COMHAWSEC78 informed the Itasca at 1208Z that Mokapu had obtained a bearing of approximately 196.5 degrees, “Believed to be on Itasca phone transmitter,” at 2317 HST (0947Z on July 6), but provided no information about signal strength, bearing accuracy, or whether the signal was heard by Coast Guard or Navy facilities in the Honolulu area. The bearing of the Itasca from Mokapu at 0947Z was 232 degrees.


  1. The Itasca radio log for July 6 shows a transmission to Earhart on 3105 kHz at 0945Z and that the transmission lasted until 0948Z.
  2. The bearing of the Itasca was 232 degrees at 0945Z.
  3. The computed elevation angle of a signal arriving from the Itasca, was approximately 5 degrees. Given the 4.8-degree Koolau ridge line elevation angle on the bearing of the Itasca, terrain interference could have skewed the signal arrival direction and reduced the SNR below the level required for Mokapu to recognize that the signal was from the Itasca, and to get an accurate bearing.
  4. The computed elevation angle for a signal from Gardner Island was 1.5 degrees, which was below the 2.9-degree ridge line elevation angle on the bearing of Gardner, so terrain interference could have skewed the signal arrival direction and reduced the SNR below the level required for Mokapu to recognize that the signal was from the Itasca, and to get an accurate bearing.
  5. The only entry for July 6 (GMT) in the Mokapu supervisor’s report79 states:
    Our ship enroute to Alameda therefore all our facilities in use guarding flight. Nothing heard from Coast Guard. After turning over plane guard to Alameda at 1030 3105 KC was guarded as much as possible but nothing of interest was heard.
    which appears to conflict with the COMHAWSEC message.
  6. The apparent conflict between Ambler and COMHAWSEC can be explained by the following hypothetical scenario: Ambler saw that the Itasca transmissions were scheduled at times when no bearings on the Pan Am flight to Alameda flight would be required, so Mokapu could listen briefly for the Itasca signals without jeopardizing flight safety. Nothing was heard at 0845Z, but an unreadable voice signal was heard at 0947Z and a bearing of 196.5 degrees was obtained. The signal was reported to COMHAWSEC as “Believed to be on Itasca phone transmitter” based on its time proximity to the expected 0945Z signal from the Itasca. Ambler did not know the Itasca’s location at the time, and thus did not question the bearing. During the next several days prior to his report on July 10, Ambler learned the Itasca’s location at 0947Z on July 6 and concluded that the signal that was heard could not have been from the Itasca, and that the timing of the signal was coincidental. Thus, having decided that the only signal heard, at 0947Z, was not from the Itasca, Ambler wrote “Nothing heard from Coast Guard” in his report.
  7. The design of this test was flawed in that it failed to take into account the likely interaction of signal propagation geometry and Koolau range terrain interference. Consequently, the test results were inconclusive.
Click on the map to open a much larger version in a new window.
Bearing map

The attempt to obtain DF bearings on possible signals from Earhart was undertaken in extremely difficult conditions and yielded a total of 8 bearings. The Pan Am Adcock DF sites, which obtained 7 of the bearings, were searching for signals with SNRs far lower than those for which the DF system was designed. The DF system at Howland Island, an experimental Navy portable unit of doubtful reliability, obtained the eighth bearing.

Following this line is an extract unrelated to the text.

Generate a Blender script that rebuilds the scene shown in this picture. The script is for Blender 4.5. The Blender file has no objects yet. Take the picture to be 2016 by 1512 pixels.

All of the bearings were approximate at best, due to weakness and short duration of signals, and potential terrain interference effects in the case of the Mokapu site. And none of the signals included conclusive evidence as to the source identify.

Notwithstanding the lack of specific source identification, analysis of multi-dimensional circumstantial evidence has yielded important insights. The evidence associated with Bearings 2, 3, and 7 strongly supports the TIGHAR hypothesis that Earhart landed at Gardner Island and transmitted radio signals from there. The evidence associated with Bearings 1, 4, and 6 moderately supports the hypothesis, and the evidence associated with bearings 5 and 8 is inconclusive.

In sum, the weight of available evidence strongly supports the TIGHAR hypothesis.